Six venues who have gone through one or more training modules or have scheduled them participated in Saturday’s event, including Mohawk, Empire Control Room and Garage, Cheer Up Charlies, Barracuda, Swan Dive and Scratchouse.

Matt Robertson manages Scratchouse and was setting up Saturday evening for the night’s DJ shows.

“Between the people that are here at venues and the people that use the services at ARCH (the Austin Resource Center for the Homeless), we just want to try and raise some money to create a safe culture in the area,” Robertson said.

The festival also served as a fundraiser for the Sims Foundation. The group partners with nonprofits like Front Steps (which manages the ARCH) and Home Street Music, plus public agencies like the Sexual Assault Response and Resource Team, to provide the three training components.

Robertson said it’s necessary because he’s heard from women about being groped.

“And there are times where I’ve even had someone say they didn’t want to bother staff by asking that,” he said.
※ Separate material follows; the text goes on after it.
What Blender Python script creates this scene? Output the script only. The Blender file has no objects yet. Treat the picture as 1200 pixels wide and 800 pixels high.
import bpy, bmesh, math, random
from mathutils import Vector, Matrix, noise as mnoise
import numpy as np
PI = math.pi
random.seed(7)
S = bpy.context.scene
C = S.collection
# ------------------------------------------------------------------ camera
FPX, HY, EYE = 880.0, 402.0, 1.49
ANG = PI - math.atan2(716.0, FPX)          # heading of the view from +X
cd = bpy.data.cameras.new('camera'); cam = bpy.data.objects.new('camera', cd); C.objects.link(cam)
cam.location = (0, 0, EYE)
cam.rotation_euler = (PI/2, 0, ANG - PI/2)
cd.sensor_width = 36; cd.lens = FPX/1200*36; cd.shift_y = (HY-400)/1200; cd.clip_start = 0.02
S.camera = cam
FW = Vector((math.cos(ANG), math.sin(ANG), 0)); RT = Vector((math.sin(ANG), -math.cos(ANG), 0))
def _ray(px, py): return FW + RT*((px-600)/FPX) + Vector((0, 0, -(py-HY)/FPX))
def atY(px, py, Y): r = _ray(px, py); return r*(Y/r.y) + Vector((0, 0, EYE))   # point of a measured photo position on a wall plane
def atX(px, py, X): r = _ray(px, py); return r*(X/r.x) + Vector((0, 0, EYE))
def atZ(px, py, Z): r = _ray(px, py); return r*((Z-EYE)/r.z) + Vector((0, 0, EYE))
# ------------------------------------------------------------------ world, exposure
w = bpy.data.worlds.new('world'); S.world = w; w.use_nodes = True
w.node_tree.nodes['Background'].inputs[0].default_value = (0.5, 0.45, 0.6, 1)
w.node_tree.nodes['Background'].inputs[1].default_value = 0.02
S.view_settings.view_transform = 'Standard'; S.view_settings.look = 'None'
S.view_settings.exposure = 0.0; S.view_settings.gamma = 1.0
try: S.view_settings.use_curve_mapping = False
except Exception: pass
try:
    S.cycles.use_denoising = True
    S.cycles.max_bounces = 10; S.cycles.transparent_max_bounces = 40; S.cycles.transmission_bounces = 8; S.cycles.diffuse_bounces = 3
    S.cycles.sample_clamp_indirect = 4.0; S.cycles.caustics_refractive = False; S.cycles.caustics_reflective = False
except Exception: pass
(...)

That’s what the training aims to combat. Dolan Bouressa wants staff members to be on the front lines, “not so that they can intervene and throw people out, but really, what can you do subtly to let the person know who maybe looks like they’re in trouble, that you’re there and that you’re a resource for them.”

The foundation will certify venues that complete all three training components. Venues have slowly started signing on over the past year, with some completing some of the training already.

Dolan Bouressa sits in on the sessions and said they’ve been “eye-opening,” both for her and for the staff members. “Going to hear live music my whole life, I never really gave much thought to what the staff have to deal with.”

Robertson said his venue would be going through the first round of training in the next week or two, and he hopes it opens more doors to helping people who may be in trouble.

“Having training so that we can watch out for any warning signs and then swiftly and appropriately deal with any situation, I think, is really important,” he said.

The Sims Foundation hopes to expand the training and certification to any venue throughout the city. “And then long-term,” Dolan Bouressa said, “it would be really cool if we had even more sections of town doing the festival with us next year.”